# [Directions]
Return exactly and only these lines: the first of the listing through the one containing "7.2), (20, 20))".

§ §

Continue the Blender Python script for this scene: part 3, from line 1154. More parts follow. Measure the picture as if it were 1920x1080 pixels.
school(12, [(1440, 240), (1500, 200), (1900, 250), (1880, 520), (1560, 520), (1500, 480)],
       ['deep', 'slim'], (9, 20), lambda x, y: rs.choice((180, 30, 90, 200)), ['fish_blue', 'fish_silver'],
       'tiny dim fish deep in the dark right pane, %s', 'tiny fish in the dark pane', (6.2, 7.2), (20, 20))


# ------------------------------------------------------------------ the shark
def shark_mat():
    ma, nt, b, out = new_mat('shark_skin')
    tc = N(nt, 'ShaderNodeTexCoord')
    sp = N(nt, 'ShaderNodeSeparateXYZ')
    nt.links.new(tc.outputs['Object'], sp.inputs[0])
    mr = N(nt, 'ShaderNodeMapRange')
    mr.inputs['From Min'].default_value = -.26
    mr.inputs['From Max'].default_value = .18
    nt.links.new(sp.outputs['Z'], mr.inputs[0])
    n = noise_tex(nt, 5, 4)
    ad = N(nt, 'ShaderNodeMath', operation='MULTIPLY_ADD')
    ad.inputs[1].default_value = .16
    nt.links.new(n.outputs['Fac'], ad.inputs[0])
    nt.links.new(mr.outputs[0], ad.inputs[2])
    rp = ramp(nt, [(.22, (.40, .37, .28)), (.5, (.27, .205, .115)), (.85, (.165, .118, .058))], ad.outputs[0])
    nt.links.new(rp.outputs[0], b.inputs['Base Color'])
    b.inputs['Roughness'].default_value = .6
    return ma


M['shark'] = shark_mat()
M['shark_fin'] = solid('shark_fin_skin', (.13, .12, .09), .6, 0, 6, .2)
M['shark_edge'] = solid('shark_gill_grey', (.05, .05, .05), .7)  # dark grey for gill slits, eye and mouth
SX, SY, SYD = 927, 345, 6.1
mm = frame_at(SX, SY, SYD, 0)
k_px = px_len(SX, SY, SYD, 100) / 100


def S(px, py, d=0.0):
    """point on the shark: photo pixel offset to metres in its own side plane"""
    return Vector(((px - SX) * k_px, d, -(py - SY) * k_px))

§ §

# [Solution]
Continue the Blender Python script for this scene: part 3, from line 1154. More parts follow. Measure the picture as if it were 1920x1080 pixels.
school(12, [(1440, 240), (1500, 200), (1900, 250), (1880, 520), (1560, 520), (1500, 480)],
       ['deep', 'slim'], (9, 20), lambda x, y: rs.choice((180, 30, 90, 200)), ['fish_blue', 'fish_silver'],
       'tiny dim fish deep in the dark right pane, %s', 'tiny fish in the dark pane', (6.2, 7.2), (20, 20))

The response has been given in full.